When you use the palette a lot, you may realize that you often use a small subset of all commands. I don’t have exact data, but I’d assume I use 4 or 5 commands in Sublime Text about 50% of the time. Having quick access to favorite actions will improve the workflow.

This could also be solved more subtly by forming a dynamic list of most used commands.

Raycast allows to favorite frequently used commands and use '⌘ + 1-9' hotkeys to run them.

Discoverability

As a palette might have hundreds of commands, discovering new ones is a problem. A great opportunity to aid discovery is to provide suggestions as the palette starts. What should be suggested to the user is up to the developer. Recent queries, frequently used commands, recommendations based on the usage data, AI, ML, blockchain — the sky is the limit.

Acorn does a bad job here: on palette launch, it shows nothing but an input. Sublime Text is not much better: it shows the list of all commands sorted alphabetically, which is equally useless.

A good palette guides the user through its capabilities and provides usage examples.

GitHub palette on launch

Single entry point

Here, I will bash again at Sublime Text. It has a few palette-like navigation utilities, like “Go To File”, “Go To Line”, and “Go To Symbol”, which are all great… except I almost don’t use any of them. Thing is, remembering which set of hotkeys corresponds to which “Go To X” command just doesn’t work for me.

Funny enough, Sublime partially solved this mess by having a query prefix: instead of using a separate hotkey for each command, you can prepend the query with ”@” or ”:” to switch to “Go To Symbol” and “Go To Line” accordingly.

Sublime Text has so many different 'palettes' that they take up a whole menu item section

Extendable by plugins

This is somewhat obvious, but it is still worth highlighting it out of its importance. If an application or service can be extended by third-party plugins, these plugins should be able to add new commands to the palette. Optionally, an app may provide a way for users to turn some of the commands off.

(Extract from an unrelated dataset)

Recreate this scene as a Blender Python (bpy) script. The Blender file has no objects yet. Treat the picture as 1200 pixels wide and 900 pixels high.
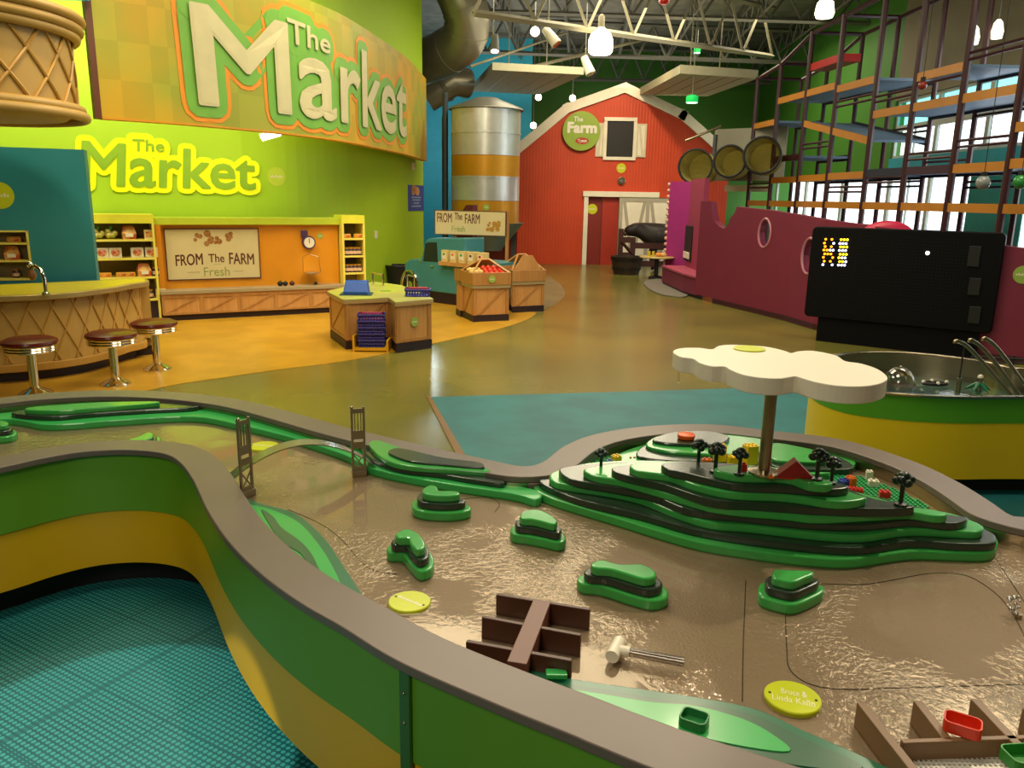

Commands provided by Raycast extensions can be turned off individually

Togglable

Nitpicking: a command palette should be togglable, i.e. it should disappear when using its launch hotkey again.

Optional: multi-level palette

For a more complex workflow, a command palette may store context and provide multiscreen navigation. I would be cautious not to turn the palette into a separate app with an equal complexity, though.

For example, GitHub’s palette allows you to quickly look up organizations, accounts, and repositories, as well as to navigate between code, issues, and pull requests.

Raycast extensions are more like apps inside a command palette that leverage forms, lists, and markdown output.

An example of Raycast extension

If your application works with user-created data, it makes a lot of sense to utilize the palette as a search engine for said data.

The implementation may vary. One option would be to “inline” search results so that they show up along with commands. Another way to implement search is to add some special syntax, for example, treating a query with a ”?” prefix as a search query. Finally, you can leverage a multi-level palette: a user would find a “search” command first and then will enter the query.

Showcase

Finally, I’d like to go through a few well-done palettes. While all implementations are flawed in some way, some of them don’t feel broken.

Raycast

Raycast, a command palette for OS, took the idea behind Alfred to the next level. By default, Raycast provides a Spotlight-like search over your applications and offers some handy utilities like currency convertor, window manager, and volume control. But Raycast also has a flexible extension framework, which makes it possible to build complex UIs, process files, prompt user input, or send network requests. Raycast extensions are perfect for developer utilities, quick shortcuts for other apps, and thin clients for web services.

Raycast music extension

GitHub

GitHub’s palette is a great tool to navigate between the projects you’re working on. It has a steep learning curve, but it is helpful from the start. Its built-in search shows results right in the palette.